[Task brief]:
Set the listing down again in full, word for word, with the pictures left out.

[Provided data]:
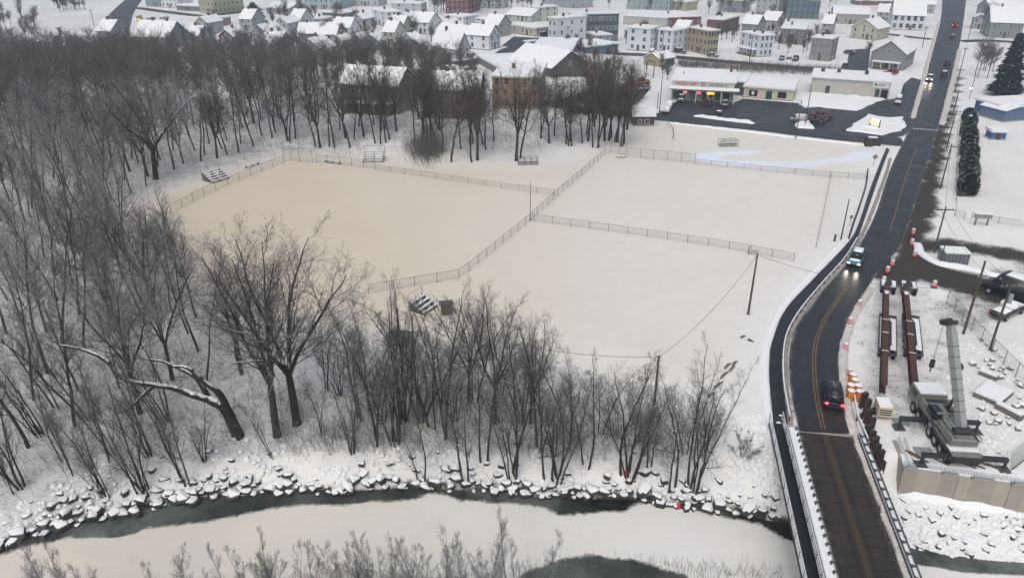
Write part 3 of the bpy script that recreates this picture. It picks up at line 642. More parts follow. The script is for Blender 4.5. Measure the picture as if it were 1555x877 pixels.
# ---- mobile crane
def crane():
    a, b = G(1402, 622), G(1458, 706); v = b - a; L = 9.4; rz = math.atan2(-v.x, v.y)
    o = thing('mobile_crane', a, rz, 'pale mobile crane with raised grey boom and black outriggers', 'crane')
    def P(name, m, fn, loc=(0, 0, 0), parent=o): mb = MB(); fn(mb); return mb.build(name, m, parent, loc)
    P('carrier_frame', DARKM, lambda m: m.b2(-1.2, 1.2, 0.2, L, 0.75, 1.45))
    cab = P('carrier_cab', CREAM, lambda m: m.extr([(-1.3, .9), (-1.3, 1.7), (-1.0, 2.5), (1.2, 2.6), (1.2, .9)], -1.3, 1.3))
    P('cab_window', GLASSD, lambda m: m.b2(-1.325, 1.325, -.7, .6, 1.75, 2.35), parent=cab); P('windscreen', GLASSD, lambda m: m.box((0, -1.2, 2.08), (2.3, .06, .7), rx=R(-21)), parent=cab)
    P('cab_snow', SNOW, lambda m: m.b2(-1.25, 1.25, -.85, 1.1, 2.61, 2.75), parent=cab)
    P('engine_housing', CREAM, lambda m: m.b2(-1.25, 1.25, 1.35, 4.0, 1.45, 2.35))
    for i in range(3): P('engine_grille', DARKM, lambda m: m.b2(-1.0, 1.0, 1.55 + i * .8, 2.15 + i * .8, 2.35, 2.38))
    P('deck_plate', CREAM, lambda m: m.b2(-1.28, 1.28, 4.05, L, 1.45, 1.53))
    for y in (0.5, 1.9, 4.6, 5.9, 7.2, 8.4):
        for s in (-1, 1): wheel(0.6, 0.42, o, (s * 1.15, y, 0.6))
    for y, nm in ((3.4, 0), (L - .4, 1)):
        P('outrigger_box', DARKM, lambda m: m.b2(-1.5, 1.5, y - .3, y + .3, .85, 1.4))
        for s in (-1, 1):
            P('outrigger_beam', DARKM, lambda m: m.b2(min(s * 1.4, s * 3.7), max(s * 1.4, s * 3.7), y - .2, y + .2, .95, 1.32))
            P('outrigger_jack', DARKM, lambda m: m.tube((s * 3.6, y, 0.08), (s * 3.6, y, 1.2), .13, n=8)); P('outrigger_pad', STEEL, lambda m: m.box((s * 3.6, y, .06), (1.0, 1.0, .12)))
    for s in (-1, 1): P('fender', DARKM, lambda m: m.b2(min(s * .9, s * 1.32), max(s * .9, s * 1.32), 4.0, L - 1.0, 1.2, 1.46)); P('ladder', GALV, lambda m: m.b2(s * 1.33 - .03, s * 1.33 + .03, 4.2, 4.7, .5, 1.5)); P('side_box', DARKM, lambda m: m.b2(min(s * .8, s * 1.3), max(s * .8, s * 1.3), 2.7, 3.0, .6, 1.4))
    P('deck_clutter', STEEL, lambda m: m.b2(-1.1, -.5, 4.2, 4.9, 1.53, 1.75).b2(-1.1, -.9, 3.9, 8.6, 2.62, 2.7).tube((-.9, 4.2, 2.5), (-.9, 7.4, 2.9), .05, n=5).tube((.9, 5.4, 2.6), (.9, 8.4, 2.8), .05, n=5))
    P('bumper_snow', SNOW, lambda m: m.b2(-1.25, 1.25, L - 1.6, L - .7, 1.53, 1.66))
    P('turntable', DARKM, lambda m: m.tube((0, 5.8, 1.53), (0, 5.8, 1.85), 1.1, n=20))
    P('upper_body', CREAM, lambda m: m.b2(-1.15, 1.15, 4.6, 7.6, 1.85, 2.5))
    uc = P('operator_cab', CREAM, lambda m: m.b2(0.0, 1.0, 3.6, 5.2, 1.95, 3.2), (0.35, 0, 0)); P('cab_window', GLASSD, lambda m: m.b2(-.03, 1.03, 3.8, 5.0, 2.5, 3.05).b2(.12, .88, 3.57, 5.22, 2.4, 3.05).b2(.12, .88, 3.8, 5.0, 3.18, 3.23), (0.35, 0, 0), uc)
    for i in range(5): P('grating_bar', GALV, lambda m: m.b2(-1.1 + i * .42, -.98 + i * .42, 4.7, 7.4, 2.5, 2.62))
    cw = P('counterweight', CREAM, lambda m: m.b2(-1.2, 1.2, 7.6, 8.3, 1.9, 2.6)); P('winch_drum', DARKM, lambda m: m.tube((-.7, 7.3, 2.75), (.7, 7.3, 2.75), .38, n=12)); P('guard_frame', GALV, lambda m: m.b2(-1.3, 1.3, 8.5, 8.6, 2.5, 2.6).b2(-1.3, -1.2, 7.7, 8.5, 2.7, 2.8).b2(1.2, 1.3, 7.7, 8.5, 2.7, 2.8), (0, 0, .1))
    # boom
    M = Matrix.Translation(a) @ Matrix.Rotation(rz, 4, 'Z'); f = M @ Vector((-.5, 6.2, 2.6))
    d = ray(1444, 493); t = (f.y + 4.0) / d[1]; hd = Vector((d[0] * t, d[1] * t, CAMH + d[2] * t)); Mi = M.inverted(); p0, p1 = Vector((-.5, 6.2, 2.6)), Mi @ hd
    ax = (p1 - p0); Lb = ax.length; ax.normalize()
    bo = MB().b2(-.32, .32, -.36, .36, -0.6, Lb * 0.94).build('boom', mat('grey_boom_paint', (0.30, 0.315, 0.31), 0.5, 0.4, vary=0.12), o, p0)
    q = ax.to_track_quat('Z', 'Y'); bo.rotation_mode = 'QUATERNION'; bo.rotation_quaternion = q
    MB().b2(-.26, .26, -.30, .30, Lb * 0.94, Lb * 0.975).b2(-.31, .31, -.35, .35, Lb * .975, Lb).build('boom_section', GALV, bo)
    MB().b2(-.5, .5, -.6, .35, Lb, Lb + .35).tube((-.55, -.5, Lb + .3), (.55, -.5, Lb + .3), .28, n=10).build('boom_head', DARKM, bo)
    MB().b2(-.335, -.322, -.26, .26, 1.5, Lb * .9).build('boom_stripe', mat('red_brown_panel', (0.2, 0.06, 0.05), 0.6), bo)
    MB().tube((-.75, -.2, Lb - 4.0), (-.58, -.2, Lb - 4.0), .4, n=14).build('hose_reel', DARKM, bo)
    hk = Mi @ (hd + Vector((-.9, -.3, 0))); 
    for k in (-.06, .06): MB().tube((hk.x + k, hk.y, hk.z), (hk.x + k, hk.y, hk.z - 3.6), .018, n=3).build('hoist_cable', DARKM, o)
    for k in range(7): MB().box((0, 0, 1.4 + k * (Lb * .9 - 1.4) / 7), (.68, .76, .05)).build('boom_collar', STEEL, bo)
    for k in (-.2, .2): MB().tube((k, -.40, .5), (k, -.40, Lb * .95), .03, n=4).build('boom_hose', DARKM, bo)
    MB().box((hk.x, hk.y, hk.z - 4.0), (.35, .3, .8)).tube((hk.x, hk.y, hk.z - 4.3), (hk.x, hk.y, hk.z - 4.9), .07, n=5).build('hook_block', DARKM, o)
    MB().tube(p0 + Vector((0, -3.0, -.2)), p0 + ax * 3.2, .16, n=8).build('lift_cylinder', STEEL, o)
crane()

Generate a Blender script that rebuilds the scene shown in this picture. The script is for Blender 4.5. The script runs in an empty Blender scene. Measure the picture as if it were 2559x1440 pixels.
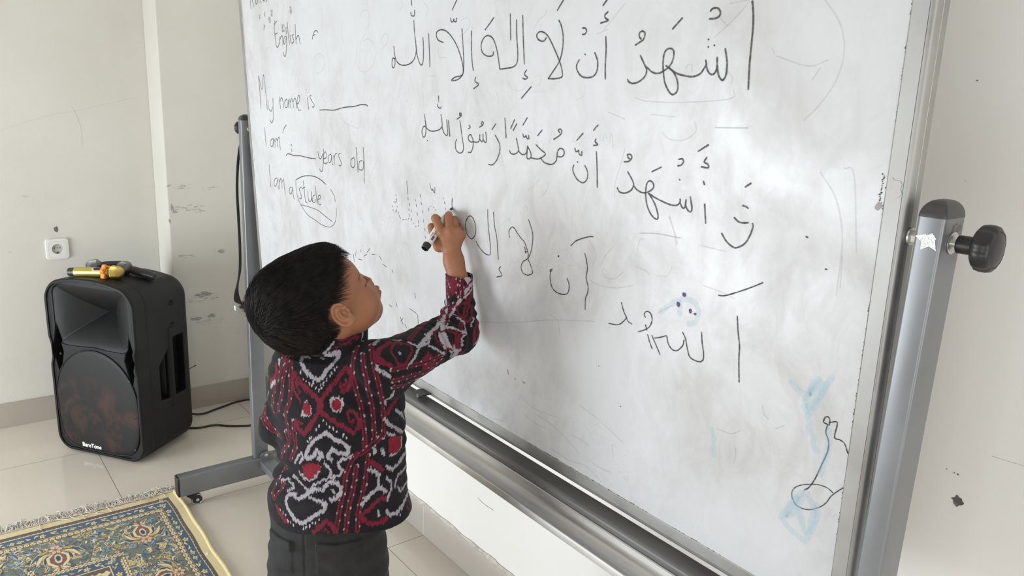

[Output]:
Write part 3 of the bpy script that recreates this picture. It picks up at line 642. More parts follow. The script is for Blender 4.5. Measure the picture as if it were 1555x877 pixels.
# ---- mobile crane
def crane():
    a, b = G(1402, 622), G(1458, 706); v = b - a; L = 9.4; rz = math.atan2(-v.x, v.y)
    o = thing('mobile_crane', a, rz, 'pale mobile crane with raised grey boom and black outriggers', 'crane')
    def P(name, m, fn, loc=(0, 0, 0), parent=o): mb = MB(); fn(mb); return mb.build(name, m, parent, loc)
    P('carrier_frame', DARKM, lambda m: m.b2(-1.2, 1.2, 0.2, L, 0.75, 1.45))
    cab = P('carrier_cab', CREAM, lambda m: m.extr([(-1.3, .9), (-1.3, 1.7), (-1.0, 2.5), (1.2, 2.6), (1.2, .9)], -1.3, 1.3))
    P('cab_window', GLASSD, lambda m: m.b2(-1.325, 1.325, -.7, .6, 1.75, 2.35), parent=cab); P('windscreen', GLASSD, lambda m: m.box((0, -1.2, 2.08), (2.3, .06, .7), rx=R(-21)), parent=cab)
    P('cab_snow', SNOW, lambda m: m.b2(-1.25, 1.25, -.85, 1.1, 2.61, 2.75), parent=cab)
    P('engine_housing', CREAM, lambda m: m.b2(-1.25, 1.25, 1.35, 4.0, 1.45, 2.35))
    for i in range(3): P('engine_grille', DARKM, lambda m: m.b2(-1.0, 1.0, 1.55 + i * .8, 2.15 + i * .8, 2.35, 2.38))
    P('deck_plate', CREAM, lambda m: m.b2(-1.28, 1.28, 4.05, L, 1.45, 1.53))
    for y in (0.5, 1.9, 4.6, 5.9, 7.2, 8.4):
        for s in (-1, 1): wheel(0.6, 0.42, o, (s * 1.15, y, 0.6))
    for y, nm in ((3.4, 0), (L - .4, 1)):
        P('outrigger_box', DARKM, lambda m: m.b2(-1.5, 1.5, y - .3, y + .3, .85, 1.4))
        for s in (-1, 1):
            P('outrigger_beam', DARKM, lambda m: m.b2(min(s * 1.4, s * 3.7), max(s * 1.4, s * 3.7), y - .2, y + .2, .95, 1.32))
            P('outrigger_jack', DARKM, lambda m: m.tube((s * 3.6, y, 0.08), (s * 3.6, y, 1.2), .13, n=8)); P('outrigger_pad', STEEL, lambda m: m.box((s * 3.6, y, .06), (1.0, 1.0, .12)))
    for s in (-1, 1): P('fender', DARKM, lambda m: m.b2(min(s * .9, s * 1.32), max(s * .9, s * 1.32), 4.0, L - 1.0, 1.2, 1.46)); P('ladder', GALV, lambda m: m.b2(s * 1.33 - .03, s * 1.33 + .03, 4.2, 4.7, .5, 1.5)); P('side_box', DARKM, lambda m: m.b2(min(s * .8, s * 1.3), max(s * .8, s * 1.3), 2.7, 3.0, .6, 1.4))
    P('deck_clutter', STEEL, lambda m: m.b2(-1.1, -.5, 4.2, 4.9, 1.53, 1.75).b2(-1.1, -.9, 3.9, 8.6, 2.62, 2.7).tube((-.9, 4.2, 2.5), (-.9, 7.4, 2.9), .05, n=5).tube((.9, 5.4, 2.6), (.9, 8.4, 2.8), .05, n=5))
    P('bumper_snow', SNOW, lambda m: m.b2(-1.25, 1.25, L - 1.6, L - .7, 1.53, 1.66))
    P('turntable', DARKM, lambda m: m.tube((0, 5.8, 1.53), (0, 5.8, 1.85), 1.1, n=20))
    P('upper_body', CREAM, lambda m: m.b2(-1.15, 1.15, 4.6, 7.6, 1.85, 2.5))
    uc = P('operator_cab', CREAM, lambda m: m.b2(0.0, 1.0, 3.6, 5.2, 1.95, 3.2), (0.35, 0, 0)); P('cab_window', GLASSD, lambda m: m.b2(-.03, 1.03, 3.8, 5.0, 2.5, 3.05).b2(.12, .88, 3.57, 5.22, 2.4, 3.05).b2(.12, .88, 3.8, 5.0, 3.18, 3.23), (0.35, 0, 0), uc)
    for i in range(5): P('grating_bar', GALV, lambda m: m.b2(-1.1 + i * .42, -.98 + i * .42, 4.7, 7.4, 2.5, 2.62))
    cw = P('counterweight', CREAM, lambda m: m.b2(-1.2, 1.2, 7.6, 8.3, 1.9, 2.6)); P('winch_drum', DARKM, lambda m: m.tube((-.7, 7.3, 2.75), (.7, 7.3, 2.75), .38, n=12)); P('guard_frame', GALV, lambda m: m.b2(-1.3, 1.3, 8.5, 8.6, 2.5, 2.6).b2(-1.3, -1.2, 7.7, 8.5, 2.7, 2.8).b2(1.2, 1.3, 7.7, 8.5, 2.7, 2.8), (0, 0, .1))
    # boom
    M = Matrix.Translation(a) @ Matrix.Rotation(rz, 4, 'Z'); f = M @ Vector((-.5, 6.2, 2.6))
    d = ray(1444, 493); t = (f.y + 4.0) / d[1]; hd = Vector((d[0] * t, d[1] * t, CAMH + d[2] * t)); Mi = M.inverted(); p0, p1 = Vector((-.5, 6.2, 2.6)), Mi @ hd
    ax = (p1 - p0); Lb = ax.length; ax.normalize()
    bo = MB().b2(-.32, .32, -.36, .36, -0.6, Lb * 0.94).build('boom', mat('grey_boom_paint', (0.30, 0.315, 0.31), 0.5, 0.4, vary=0.12), o, p0)
    q = ax.to_track_quat('Z', 'Y'); bo.rotation_mode = 'QUATERNION'; bo.rotation_quaternion = q
    MB().b2(-.26, .26, -.30, .30, Lb * 0.94, Lb * 0.975).b2(-.31, .31, -.35, .35, Lb * .975, Lb).build('boom_section', GALV, bo)
    MB().b2(-.5, .5, -.6, .35, Lb, Lb + .35).tube((-.55, -.5, Lb + .3), (.55, -.5, Lb + .3), .28, n=10).build('boom_head', DARKM, bo)
    MB().b2(-.335, -.322, -.26, .26, 1.5, Lb * .9).build('boom_stripe', mat('red_brown_panel', (0.2, 0.06, 0.05), 0.6), bo)
    MB().tube((-.75, -.2, Lb - 4.0), (-.58, -.2, Lb - 4.0), .4, n=14).build('hose_reel', DARKM, bo)
    hk = Mi @ (hd + Vector((-.9, -.3, 0))); 
    for k in (-.06, .06): MB().tube((hk.x + k, hk.y, hk.z), (hk.x + k, hk.y, hk.z - 3.6), .018, n=3).build('hoist_cable', DARKM, o)
    for k in range(7): MB().box((0, 0, 1.4 + k * (Lb * .9 - 1.4) / 7), (.68, .76, .05)).build('boom_collar', STEEL, bo)
    for k in (-.2, .2): MB().tube((k, -.40, .5), (k, -.40, Lb * .95), .03, n=4).build('boom_hose', DARKM, bo)
    MB().box((hk.x, hk.y, hk.z - 4.0), (.35, .3, .8)).tube((hk.x, hk.y, hk.z - 4.3), (hk.x, hk.y, hk.z - 4.9), .07, n=5).build('hook_block', DARKM, o)
    MB().tube(p0 + Vector((0, -3.0, -.2)), p0 + ax * 3.2, .16, n=8).build('lift_cylinder', STEEL, o)
crane()

Generate a Blender script that rebuilds the scene shown in this picture. The script is for Blender 4.5. The script runs in an empty Blender scene. Measure the picture as if it were 2559x1440 pixels.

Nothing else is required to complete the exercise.